Os inexplicáveis caminhos da Justiça

Há casos em que tudo falha. A começar pela humanidade.

Há cada vez mais pessoas a pronunciarem a frase “Eu acredito na Justiça”, de cada vez que está em averiguação ou em julgamento um caso judicial delicado. Não devia ser necessário fazer essa profissão de fé, porque o exercício de uma Justiça justa, ou seja, cega, e por isso imune à condição de quem é alvo do seu julgamento, é um direito básico das sociedades democráticas. Acreditar na Justiça devia, por isso, ser tão natural como respirar, e daí ser inútil repeti-lo. O caso de Liliana Melo, uma cabo-verdiana a quem o Tribunal de Família e Menores de Sintra mandou retirar sete filhos, em 2012, talvez explique o aparente contra-senso.

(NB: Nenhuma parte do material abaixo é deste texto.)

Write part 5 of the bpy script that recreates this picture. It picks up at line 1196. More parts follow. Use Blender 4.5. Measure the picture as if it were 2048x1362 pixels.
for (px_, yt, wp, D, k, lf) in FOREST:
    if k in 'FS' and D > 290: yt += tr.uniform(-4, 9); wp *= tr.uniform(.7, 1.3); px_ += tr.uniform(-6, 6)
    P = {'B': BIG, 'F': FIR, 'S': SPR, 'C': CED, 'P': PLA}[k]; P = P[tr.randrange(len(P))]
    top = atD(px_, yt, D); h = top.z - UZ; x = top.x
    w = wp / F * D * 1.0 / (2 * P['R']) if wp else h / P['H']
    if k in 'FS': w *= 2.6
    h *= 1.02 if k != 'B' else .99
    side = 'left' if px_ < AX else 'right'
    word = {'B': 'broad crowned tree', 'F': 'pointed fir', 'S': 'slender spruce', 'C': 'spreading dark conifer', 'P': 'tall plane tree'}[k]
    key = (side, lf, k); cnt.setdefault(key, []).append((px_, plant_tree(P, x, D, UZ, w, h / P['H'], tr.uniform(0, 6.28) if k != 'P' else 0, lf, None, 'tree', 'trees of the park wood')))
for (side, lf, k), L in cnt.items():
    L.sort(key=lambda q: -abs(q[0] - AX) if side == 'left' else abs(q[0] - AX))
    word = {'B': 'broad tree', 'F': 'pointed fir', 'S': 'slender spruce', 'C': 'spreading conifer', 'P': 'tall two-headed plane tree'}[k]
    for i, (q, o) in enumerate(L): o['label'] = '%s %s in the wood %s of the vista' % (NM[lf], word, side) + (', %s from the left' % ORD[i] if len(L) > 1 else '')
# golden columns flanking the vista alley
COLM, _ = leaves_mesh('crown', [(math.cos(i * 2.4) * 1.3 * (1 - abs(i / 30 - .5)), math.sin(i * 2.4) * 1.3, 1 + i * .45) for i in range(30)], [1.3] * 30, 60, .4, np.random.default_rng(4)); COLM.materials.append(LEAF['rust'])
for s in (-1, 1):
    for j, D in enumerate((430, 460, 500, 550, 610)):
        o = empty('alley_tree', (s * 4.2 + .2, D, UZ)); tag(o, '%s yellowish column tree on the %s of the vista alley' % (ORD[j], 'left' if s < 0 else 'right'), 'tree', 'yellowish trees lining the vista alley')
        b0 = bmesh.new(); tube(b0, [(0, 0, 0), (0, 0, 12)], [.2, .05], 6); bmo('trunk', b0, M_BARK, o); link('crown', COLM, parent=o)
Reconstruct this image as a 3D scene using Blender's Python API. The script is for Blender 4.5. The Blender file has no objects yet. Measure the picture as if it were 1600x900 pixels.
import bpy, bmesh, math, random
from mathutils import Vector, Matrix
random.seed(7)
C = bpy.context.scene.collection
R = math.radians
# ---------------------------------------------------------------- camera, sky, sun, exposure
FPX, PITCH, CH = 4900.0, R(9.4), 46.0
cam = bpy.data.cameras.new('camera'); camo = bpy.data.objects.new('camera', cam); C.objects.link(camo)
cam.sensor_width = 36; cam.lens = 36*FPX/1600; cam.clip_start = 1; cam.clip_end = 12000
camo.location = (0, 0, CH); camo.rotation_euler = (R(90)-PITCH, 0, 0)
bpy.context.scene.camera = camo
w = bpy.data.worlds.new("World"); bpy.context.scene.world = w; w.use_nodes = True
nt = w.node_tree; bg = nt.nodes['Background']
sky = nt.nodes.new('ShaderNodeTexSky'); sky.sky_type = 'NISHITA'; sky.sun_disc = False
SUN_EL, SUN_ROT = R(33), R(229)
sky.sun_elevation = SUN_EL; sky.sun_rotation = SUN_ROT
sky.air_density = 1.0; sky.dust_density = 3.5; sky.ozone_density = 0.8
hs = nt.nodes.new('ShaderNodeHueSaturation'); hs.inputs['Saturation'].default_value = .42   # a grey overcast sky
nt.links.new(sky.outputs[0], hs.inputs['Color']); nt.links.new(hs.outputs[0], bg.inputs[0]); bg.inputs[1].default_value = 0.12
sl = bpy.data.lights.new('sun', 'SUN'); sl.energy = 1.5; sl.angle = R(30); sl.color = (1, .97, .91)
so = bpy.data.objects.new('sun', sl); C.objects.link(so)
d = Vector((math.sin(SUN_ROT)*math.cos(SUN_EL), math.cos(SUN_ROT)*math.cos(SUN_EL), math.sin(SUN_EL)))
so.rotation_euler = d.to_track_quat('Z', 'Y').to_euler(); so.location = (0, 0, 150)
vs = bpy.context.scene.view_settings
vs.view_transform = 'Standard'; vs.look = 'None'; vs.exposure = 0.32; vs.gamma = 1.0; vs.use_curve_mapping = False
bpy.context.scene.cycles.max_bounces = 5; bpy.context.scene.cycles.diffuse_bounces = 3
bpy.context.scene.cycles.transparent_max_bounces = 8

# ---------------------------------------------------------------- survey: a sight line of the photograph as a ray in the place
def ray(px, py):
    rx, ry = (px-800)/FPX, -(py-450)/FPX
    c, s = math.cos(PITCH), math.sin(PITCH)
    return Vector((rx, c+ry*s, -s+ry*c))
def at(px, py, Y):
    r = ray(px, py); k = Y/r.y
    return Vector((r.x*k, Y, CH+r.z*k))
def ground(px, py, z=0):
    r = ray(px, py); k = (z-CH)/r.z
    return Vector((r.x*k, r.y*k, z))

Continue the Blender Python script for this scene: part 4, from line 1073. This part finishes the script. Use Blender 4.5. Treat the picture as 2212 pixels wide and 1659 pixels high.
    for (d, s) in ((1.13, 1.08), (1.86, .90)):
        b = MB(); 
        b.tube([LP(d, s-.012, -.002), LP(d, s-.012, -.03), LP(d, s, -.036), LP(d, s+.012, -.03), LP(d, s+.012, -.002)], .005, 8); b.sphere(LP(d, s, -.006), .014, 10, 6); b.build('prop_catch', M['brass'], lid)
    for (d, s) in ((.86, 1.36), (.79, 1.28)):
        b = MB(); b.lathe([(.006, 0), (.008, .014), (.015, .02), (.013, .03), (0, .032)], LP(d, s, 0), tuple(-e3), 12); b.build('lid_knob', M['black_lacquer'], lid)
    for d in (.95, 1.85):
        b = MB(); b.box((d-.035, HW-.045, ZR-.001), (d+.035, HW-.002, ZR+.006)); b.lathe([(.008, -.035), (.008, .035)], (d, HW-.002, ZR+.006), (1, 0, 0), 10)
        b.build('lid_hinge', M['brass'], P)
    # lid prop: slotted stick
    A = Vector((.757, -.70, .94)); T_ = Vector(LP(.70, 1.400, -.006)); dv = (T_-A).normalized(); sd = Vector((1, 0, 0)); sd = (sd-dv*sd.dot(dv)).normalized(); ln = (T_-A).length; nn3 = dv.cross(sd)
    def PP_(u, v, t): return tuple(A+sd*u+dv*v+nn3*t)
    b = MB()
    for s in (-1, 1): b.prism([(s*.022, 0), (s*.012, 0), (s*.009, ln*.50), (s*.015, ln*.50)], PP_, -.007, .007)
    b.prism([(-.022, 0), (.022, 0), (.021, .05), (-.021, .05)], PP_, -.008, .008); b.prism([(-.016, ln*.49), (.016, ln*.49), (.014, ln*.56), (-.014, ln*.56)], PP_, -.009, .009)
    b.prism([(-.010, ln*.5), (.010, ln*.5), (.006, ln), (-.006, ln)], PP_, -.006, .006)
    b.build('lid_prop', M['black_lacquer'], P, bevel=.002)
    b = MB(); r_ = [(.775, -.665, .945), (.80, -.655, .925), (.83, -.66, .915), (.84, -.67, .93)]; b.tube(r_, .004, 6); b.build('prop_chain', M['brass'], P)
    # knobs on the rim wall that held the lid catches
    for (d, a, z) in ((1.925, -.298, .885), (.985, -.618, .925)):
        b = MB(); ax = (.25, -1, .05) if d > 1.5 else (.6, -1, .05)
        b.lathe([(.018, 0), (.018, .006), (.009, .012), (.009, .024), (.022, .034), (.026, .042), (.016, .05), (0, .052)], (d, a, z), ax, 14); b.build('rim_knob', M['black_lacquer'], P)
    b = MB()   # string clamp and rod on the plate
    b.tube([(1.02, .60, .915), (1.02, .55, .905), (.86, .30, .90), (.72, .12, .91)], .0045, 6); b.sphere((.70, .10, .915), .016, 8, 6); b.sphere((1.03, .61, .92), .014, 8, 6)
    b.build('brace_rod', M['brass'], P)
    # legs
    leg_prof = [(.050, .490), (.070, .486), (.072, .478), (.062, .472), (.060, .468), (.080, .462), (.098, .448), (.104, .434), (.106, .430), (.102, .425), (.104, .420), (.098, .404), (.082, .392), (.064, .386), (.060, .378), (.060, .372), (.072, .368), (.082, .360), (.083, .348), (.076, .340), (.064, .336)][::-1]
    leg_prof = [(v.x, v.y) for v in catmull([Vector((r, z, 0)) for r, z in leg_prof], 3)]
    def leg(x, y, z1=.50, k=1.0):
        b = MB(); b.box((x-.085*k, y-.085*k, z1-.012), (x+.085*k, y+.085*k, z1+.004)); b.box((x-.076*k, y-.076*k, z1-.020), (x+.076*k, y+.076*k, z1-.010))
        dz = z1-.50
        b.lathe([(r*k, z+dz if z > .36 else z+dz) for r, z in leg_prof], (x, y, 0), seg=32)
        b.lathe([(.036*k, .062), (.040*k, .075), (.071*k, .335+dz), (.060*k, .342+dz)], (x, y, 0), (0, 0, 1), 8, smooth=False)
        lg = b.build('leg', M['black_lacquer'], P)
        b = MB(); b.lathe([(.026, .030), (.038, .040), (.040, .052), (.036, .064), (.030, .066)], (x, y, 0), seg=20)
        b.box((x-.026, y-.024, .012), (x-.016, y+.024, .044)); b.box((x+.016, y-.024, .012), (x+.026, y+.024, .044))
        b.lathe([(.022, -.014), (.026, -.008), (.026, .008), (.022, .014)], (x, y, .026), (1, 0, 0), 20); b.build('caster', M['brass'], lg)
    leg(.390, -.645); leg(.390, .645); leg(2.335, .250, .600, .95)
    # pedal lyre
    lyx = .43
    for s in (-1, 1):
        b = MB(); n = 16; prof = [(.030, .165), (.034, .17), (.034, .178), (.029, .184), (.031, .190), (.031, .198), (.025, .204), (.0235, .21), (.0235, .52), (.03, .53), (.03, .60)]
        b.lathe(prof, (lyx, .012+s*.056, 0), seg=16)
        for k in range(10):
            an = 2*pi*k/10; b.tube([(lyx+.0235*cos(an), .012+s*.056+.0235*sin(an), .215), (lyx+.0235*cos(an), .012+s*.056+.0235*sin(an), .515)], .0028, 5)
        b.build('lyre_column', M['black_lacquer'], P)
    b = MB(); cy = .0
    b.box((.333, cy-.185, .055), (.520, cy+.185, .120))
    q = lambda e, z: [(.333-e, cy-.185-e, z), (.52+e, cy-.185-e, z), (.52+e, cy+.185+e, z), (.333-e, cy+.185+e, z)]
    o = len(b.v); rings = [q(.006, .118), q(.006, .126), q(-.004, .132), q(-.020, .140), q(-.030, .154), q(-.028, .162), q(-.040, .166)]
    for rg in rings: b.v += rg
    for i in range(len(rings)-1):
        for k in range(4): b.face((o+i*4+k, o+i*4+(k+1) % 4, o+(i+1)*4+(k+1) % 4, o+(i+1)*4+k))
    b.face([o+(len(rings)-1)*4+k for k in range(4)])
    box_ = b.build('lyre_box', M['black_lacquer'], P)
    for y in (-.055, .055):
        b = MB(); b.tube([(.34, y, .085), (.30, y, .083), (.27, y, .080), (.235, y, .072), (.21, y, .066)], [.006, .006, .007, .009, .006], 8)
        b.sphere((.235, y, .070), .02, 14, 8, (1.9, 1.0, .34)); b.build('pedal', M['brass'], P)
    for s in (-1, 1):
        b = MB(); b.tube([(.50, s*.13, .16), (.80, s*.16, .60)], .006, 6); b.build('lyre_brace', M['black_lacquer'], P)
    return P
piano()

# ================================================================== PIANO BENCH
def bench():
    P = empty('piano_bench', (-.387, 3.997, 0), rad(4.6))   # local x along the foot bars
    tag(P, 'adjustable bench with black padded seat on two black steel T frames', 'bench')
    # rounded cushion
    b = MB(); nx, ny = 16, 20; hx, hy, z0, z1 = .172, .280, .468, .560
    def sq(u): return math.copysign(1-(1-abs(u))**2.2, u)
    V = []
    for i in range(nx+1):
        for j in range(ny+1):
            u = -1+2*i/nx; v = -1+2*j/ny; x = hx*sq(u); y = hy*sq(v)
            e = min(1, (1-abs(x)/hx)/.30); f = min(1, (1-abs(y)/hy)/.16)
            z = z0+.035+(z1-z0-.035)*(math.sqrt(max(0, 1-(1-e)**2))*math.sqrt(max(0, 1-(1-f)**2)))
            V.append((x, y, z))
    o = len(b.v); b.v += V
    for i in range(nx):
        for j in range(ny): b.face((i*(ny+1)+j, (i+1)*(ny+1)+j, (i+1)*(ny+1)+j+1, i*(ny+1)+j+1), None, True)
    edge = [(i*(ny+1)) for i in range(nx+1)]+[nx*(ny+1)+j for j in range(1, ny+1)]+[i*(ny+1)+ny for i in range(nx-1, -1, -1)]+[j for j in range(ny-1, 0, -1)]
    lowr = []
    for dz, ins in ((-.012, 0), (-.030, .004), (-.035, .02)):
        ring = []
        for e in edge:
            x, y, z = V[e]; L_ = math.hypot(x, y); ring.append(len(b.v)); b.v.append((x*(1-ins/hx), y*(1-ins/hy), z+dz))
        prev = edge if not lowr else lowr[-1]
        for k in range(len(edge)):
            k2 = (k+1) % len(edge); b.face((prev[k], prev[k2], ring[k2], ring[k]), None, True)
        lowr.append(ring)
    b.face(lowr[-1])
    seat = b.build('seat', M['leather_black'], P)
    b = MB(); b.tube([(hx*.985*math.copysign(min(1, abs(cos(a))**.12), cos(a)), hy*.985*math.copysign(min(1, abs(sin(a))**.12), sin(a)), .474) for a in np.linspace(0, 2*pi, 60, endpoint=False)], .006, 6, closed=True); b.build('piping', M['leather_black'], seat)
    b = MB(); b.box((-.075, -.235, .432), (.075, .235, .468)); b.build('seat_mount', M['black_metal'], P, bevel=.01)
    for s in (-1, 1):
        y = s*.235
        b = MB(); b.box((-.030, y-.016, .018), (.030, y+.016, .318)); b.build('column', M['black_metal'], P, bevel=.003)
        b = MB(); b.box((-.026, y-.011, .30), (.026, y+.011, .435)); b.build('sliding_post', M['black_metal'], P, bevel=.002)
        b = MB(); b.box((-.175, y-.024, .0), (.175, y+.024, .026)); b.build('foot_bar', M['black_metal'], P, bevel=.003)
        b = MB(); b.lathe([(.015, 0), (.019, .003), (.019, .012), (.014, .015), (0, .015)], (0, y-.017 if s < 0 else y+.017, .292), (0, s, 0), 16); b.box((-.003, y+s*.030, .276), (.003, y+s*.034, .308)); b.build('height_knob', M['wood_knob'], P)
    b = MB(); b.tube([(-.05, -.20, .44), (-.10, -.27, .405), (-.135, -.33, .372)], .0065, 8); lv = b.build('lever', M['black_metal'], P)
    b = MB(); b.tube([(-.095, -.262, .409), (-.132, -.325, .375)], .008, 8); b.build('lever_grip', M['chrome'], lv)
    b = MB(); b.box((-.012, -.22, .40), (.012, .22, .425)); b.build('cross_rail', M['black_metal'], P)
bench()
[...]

A história é longa, mas o essencial resume-se a isto: uma mãe de dez filhos, pobre e desempregada, ficou repentinamente sem sete das suas crianças e impedida de as visitar ou com elas ter qualquer contacto. Não havia quaisquer sinais de maus tratos e, pelo contrário, foram detectados fortes laços familiares. O problema era a desorganização, a falta de emprego dos progenitores e as consequentes carências económicas. No entanto, nem Liliana nem o pai dos seus filhos recebiam RSI ou qualquer apoio do Estado, que preferiu usar de uma violência sem nome a dar meios e acompanhamento para ajudar esta família a reestruturar-se. Agora, o Tribunal Europeu dos Direitos do Homem deu razão a Liliana, permitindo-lhe ver os seus filhos. Mas a decisão não é irreversível. O menino mais novo dos que foram institucionalizados já tem três anos e o mais velho quase 11, pelo que o natural é que os laços afectivos desta família estejam irremediavelmente cortados. Indiferente a tudo o que há de mais primordial, a Justiça arrasta-se como se casos destes fossem mera estatística. E é tudo tão dolorosamente inexplicável que talvez seja mesmo necessário dizer-se que se acredita na existência da Justiça. Talvez um dia?